I’d Rather Read Poetry

Over the past few weeks Salem residents have learned that our city will become the site of yet another dark attraction, styled a museum of course, an establishment that seems even worse than the last arrival in terms of tackiness, kitschiness, darkness, and removal from anything to do with our past or present. I’m not going to name it as I don’t want to shower any publicity on the horrid thing, but you can read about it here. I got all revved up as I usually do, but then found that I could not act (write). All the work on the book, all the anxiety about the launch of the book, all the presentations I’ve been giving on the book, all of my immersion in Salem’s history for years just sort of emptied me, I think. And I truly felt despair. Usually rant writing revives me, but I had nothing to give, nothing to write, and I knew it wouldn’t matter anyway. So I was just kind of stuck. And then, for some inexplicable reason, I picked up an old poetry anthology and started reading it, and one poem led to another and then to another and so I experienced sort of a poetry immersion/conversion over the last week. I say conversion because I’ve had a notable lack of appreciation for poetry my entire life. I remember calling up my father, an English professor and a poet, when I was in college and complaining that I had to read Gerard Manley Hopkins and his work was awful and my father swearing at me in frustration, after which we both hung up and then he called back and calmly explained to me why Hopkins’ work was not awful, and I said ok, but basically I’ve been faking it since then. But the words that I have read over the past week–expressing sorrow over the loss of place, the trivilization of tragedy, and just general futility–really helped me. I discovered all sort of new poets and perspectives and I’m going back for more, but these are some of my favorite lines so far, set against the soon-to-be location of Salem’s newest “museum.”
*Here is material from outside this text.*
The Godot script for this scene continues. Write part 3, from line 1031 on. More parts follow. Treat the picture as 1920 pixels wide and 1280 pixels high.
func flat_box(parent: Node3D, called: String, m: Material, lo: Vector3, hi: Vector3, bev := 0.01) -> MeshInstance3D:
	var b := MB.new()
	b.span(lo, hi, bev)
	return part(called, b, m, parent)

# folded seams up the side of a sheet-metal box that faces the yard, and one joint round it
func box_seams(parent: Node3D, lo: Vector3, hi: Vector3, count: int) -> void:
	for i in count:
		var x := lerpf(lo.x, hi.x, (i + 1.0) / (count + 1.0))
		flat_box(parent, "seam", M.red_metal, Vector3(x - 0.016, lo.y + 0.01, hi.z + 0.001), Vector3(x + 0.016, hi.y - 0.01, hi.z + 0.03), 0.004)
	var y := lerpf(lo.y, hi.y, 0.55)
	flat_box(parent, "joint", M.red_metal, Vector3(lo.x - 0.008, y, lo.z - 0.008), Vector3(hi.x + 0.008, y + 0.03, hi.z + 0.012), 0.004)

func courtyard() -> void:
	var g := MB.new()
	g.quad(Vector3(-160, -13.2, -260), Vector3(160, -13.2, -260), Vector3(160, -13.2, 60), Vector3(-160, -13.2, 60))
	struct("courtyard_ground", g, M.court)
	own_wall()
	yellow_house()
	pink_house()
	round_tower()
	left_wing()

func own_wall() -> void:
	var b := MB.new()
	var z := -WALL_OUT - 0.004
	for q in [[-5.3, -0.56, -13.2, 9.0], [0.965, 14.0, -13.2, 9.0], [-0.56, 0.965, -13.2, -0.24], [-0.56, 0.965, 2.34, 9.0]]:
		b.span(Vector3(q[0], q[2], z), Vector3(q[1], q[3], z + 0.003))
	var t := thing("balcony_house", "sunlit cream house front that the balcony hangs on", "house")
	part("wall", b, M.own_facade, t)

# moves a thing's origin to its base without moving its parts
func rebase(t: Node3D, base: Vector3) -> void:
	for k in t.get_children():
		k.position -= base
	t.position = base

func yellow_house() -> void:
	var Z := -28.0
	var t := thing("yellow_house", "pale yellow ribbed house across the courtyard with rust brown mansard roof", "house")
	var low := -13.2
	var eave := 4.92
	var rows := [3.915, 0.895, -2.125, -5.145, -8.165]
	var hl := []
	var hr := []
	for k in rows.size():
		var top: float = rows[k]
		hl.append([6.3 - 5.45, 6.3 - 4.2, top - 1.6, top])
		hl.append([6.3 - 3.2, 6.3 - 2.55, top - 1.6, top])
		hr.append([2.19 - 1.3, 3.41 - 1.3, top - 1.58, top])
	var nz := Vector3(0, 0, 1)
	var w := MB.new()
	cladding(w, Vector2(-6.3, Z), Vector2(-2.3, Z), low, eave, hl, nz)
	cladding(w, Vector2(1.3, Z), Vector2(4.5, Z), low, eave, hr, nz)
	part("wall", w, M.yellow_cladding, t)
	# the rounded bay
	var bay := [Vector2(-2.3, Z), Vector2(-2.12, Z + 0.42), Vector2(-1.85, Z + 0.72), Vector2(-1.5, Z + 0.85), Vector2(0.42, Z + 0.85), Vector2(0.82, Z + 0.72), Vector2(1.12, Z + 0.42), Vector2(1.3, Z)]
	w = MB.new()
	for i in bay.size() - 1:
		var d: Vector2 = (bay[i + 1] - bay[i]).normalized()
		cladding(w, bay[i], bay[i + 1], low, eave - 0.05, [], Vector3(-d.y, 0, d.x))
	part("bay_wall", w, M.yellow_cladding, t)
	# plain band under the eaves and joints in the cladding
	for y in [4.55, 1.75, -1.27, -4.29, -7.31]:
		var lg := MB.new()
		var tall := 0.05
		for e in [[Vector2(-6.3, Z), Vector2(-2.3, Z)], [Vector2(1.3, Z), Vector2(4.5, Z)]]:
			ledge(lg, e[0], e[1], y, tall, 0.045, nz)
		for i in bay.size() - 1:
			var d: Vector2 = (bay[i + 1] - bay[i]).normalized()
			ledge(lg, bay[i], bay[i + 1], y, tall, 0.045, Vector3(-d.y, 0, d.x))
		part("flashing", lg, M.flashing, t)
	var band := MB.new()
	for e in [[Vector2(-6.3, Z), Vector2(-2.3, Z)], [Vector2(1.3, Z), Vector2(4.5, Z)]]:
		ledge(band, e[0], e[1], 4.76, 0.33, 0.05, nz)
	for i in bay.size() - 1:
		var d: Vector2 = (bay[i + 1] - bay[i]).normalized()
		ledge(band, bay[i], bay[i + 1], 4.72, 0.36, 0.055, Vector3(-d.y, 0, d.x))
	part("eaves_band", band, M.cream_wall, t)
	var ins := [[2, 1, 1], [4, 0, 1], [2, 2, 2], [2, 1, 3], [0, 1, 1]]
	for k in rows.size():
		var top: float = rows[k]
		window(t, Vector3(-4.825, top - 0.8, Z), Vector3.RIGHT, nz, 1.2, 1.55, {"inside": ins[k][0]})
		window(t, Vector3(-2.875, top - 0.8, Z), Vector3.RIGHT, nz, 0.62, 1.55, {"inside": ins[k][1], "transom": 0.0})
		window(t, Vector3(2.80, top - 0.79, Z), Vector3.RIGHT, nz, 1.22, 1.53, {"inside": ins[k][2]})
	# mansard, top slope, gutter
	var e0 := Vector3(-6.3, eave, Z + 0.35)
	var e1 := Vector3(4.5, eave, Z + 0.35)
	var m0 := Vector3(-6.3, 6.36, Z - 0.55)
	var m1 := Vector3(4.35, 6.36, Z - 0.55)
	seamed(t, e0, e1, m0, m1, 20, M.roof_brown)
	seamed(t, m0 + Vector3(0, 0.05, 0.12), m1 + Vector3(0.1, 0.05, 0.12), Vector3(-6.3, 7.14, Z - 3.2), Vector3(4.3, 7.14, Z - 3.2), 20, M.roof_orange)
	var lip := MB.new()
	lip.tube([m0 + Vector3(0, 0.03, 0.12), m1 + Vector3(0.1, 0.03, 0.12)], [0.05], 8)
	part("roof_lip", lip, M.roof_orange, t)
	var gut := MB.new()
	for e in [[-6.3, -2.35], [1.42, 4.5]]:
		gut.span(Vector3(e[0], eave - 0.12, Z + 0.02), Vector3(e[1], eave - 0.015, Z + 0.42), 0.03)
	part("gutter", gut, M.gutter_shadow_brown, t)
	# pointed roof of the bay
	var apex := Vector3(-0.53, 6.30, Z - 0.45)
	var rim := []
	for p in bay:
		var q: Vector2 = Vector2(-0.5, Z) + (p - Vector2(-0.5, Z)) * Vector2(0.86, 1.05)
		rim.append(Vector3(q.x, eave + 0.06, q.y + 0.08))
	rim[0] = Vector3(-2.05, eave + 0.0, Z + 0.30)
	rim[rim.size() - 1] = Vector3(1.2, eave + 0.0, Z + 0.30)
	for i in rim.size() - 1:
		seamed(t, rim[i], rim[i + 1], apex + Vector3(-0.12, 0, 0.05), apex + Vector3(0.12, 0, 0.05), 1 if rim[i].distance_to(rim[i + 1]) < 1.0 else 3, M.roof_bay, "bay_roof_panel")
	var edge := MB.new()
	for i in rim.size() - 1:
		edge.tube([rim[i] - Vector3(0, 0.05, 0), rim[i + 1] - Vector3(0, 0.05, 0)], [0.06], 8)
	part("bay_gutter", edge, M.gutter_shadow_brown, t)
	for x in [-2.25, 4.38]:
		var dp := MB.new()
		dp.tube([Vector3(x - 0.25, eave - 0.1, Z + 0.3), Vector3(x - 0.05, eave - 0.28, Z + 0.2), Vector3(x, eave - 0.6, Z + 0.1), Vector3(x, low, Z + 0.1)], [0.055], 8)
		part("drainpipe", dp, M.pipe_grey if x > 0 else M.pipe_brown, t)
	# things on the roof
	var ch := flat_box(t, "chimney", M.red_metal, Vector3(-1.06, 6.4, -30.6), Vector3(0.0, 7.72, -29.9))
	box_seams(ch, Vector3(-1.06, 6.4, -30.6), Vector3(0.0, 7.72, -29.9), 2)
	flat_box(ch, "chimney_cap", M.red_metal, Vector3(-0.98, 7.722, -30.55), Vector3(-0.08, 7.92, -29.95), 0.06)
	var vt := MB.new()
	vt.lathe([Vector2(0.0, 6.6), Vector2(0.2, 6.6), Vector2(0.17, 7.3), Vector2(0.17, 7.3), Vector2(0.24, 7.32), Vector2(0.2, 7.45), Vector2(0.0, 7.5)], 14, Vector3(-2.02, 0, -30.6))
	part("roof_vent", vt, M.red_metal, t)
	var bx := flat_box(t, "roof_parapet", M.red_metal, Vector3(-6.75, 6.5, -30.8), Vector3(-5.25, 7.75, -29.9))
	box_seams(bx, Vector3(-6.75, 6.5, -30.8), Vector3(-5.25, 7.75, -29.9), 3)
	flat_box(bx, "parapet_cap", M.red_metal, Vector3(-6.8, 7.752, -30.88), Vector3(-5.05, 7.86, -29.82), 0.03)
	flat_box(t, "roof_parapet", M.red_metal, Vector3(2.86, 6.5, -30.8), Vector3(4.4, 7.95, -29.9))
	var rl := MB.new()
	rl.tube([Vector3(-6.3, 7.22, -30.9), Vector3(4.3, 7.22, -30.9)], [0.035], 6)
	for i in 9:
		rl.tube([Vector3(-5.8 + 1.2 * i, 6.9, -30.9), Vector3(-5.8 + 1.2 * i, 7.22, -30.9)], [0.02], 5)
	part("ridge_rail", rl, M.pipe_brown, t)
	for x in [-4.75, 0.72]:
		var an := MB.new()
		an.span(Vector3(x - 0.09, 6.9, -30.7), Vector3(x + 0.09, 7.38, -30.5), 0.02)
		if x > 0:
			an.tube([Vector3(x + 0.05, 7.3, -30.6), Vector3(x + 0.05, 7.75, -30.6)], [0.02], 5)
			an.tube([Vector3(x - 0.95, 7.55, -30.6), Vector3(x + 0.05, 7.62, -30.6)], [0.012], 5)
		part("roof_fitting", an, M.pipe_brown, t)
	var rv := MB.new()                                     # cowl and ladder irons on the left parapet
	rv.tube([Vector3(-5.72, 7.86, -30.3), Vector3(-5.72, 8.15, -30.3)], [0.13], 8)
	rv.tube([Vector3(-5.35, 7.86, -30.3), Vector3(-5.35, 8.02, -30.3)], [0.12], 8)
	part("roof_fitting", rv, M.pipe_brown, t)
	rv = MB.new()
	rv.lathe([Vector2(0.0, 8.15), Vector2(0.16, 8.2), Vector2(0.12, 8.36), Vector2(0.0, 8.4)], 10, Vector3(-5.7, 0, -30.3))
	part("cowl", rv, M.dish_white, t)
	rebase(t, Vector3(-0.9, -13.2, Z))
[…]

I’ve always tried to find answers for what has happened and is happening to Salem in academic literature: there is now quite a robust discussion about “dark tourism” and the lure and exploitation of tragedy in general and the Salem scenario in particular. My colleagues Margo Shea and Drew Darien have contributed insightful chapters on tourism to Salem’s Centuries, both with personal and local perspectives (and Salem’s verty first Poet Laureate, J.D. Scrimgeour, closes our book). But it seems to me that Salem has gone way beyond just exploiting the Witch Trials of 1692: an entirely new layer of commodified horror seems to have been grafted onto the city’s identity, completely detached from its human history. I don’t have the tools or the patience to deal with this erasure, so I think I’ll stick to my poetry regimen.


5 responses to “I’d Rather Read Poetry

  • Nancy D

    Welcome to the world of Poetry, Donna! As a teacher of literature for 34 years, I can tell you that poetry touches the soul like music.

  • Katherine Greenough

    Dear Donna, I’m so sorry Salem is considering another attraction based on inciting fear and adding to the disturbing
    commercialization of the witchcraft tragedy. To call it a museum is preposterous! I signed the petition. Good luck with it this week!

  • Tim Jenkins

    Hi Donna, hope you enjoy this and that it brings solace and peace. Salem has wonderful poets:

    Beloved

    The Song of Solomon

    No part of me has ever been likened to a gazelle
    or a dove, or a fawn, and I’m not sure
    what it means to have a nose like the tower of Lebanon or locks anything like purple threads.

    My love does not have eyes as black as raven
    nor are his legs pillars of alabaster.
    His mouth is not always full of sweetness.

    The garden we are raising is small by most standards;
    there is nothing grand or golden, no balsam or lilies,
    and we share strawberries instead of pomegranates.
    But I know what it is to imagine his absence
    and be afraid, and I know what it is to be loved.

    Our garden is small, but we can share the sights,
    smells, sounds, and tastes of it, and we can get
    a tiny glimpse of the paradise that might have been,
    recreated in a faint murmur like a mother’s love, in
    comfort like a father’s hand under my head.

    We have climbed together to the ridges of mountains
    and have felt awesomely connected to this
    earth and undeniably detached from it, at once.
    Inextricably bound to each other, yet alien, at once.

    What is the meaning of things, plants, animals, places,
    without love? What is the joy of metaphor, of cadence,
    of music, of solitude, without the innuendo?
    Would you after me you after

    We come to the banquet as invited guests, no more
    or less than those who came before: we ache, yet
    are satisfied. We grieve and we fear. We stand
    on our own. We cling to each other. We are
    thoughtless and weak. We delight and affirm.

    We are a fair way past young and sometimes we are
    scared to death of time. So I am not the Shulammite
    maiden, and my love is certainly no king.

    But in our little garden or on some majestic
    mountain overlook, I trust in the promise we made
    and can say it simply now, no longer giddy with analogy,
    that this is my beloved and this is my friend.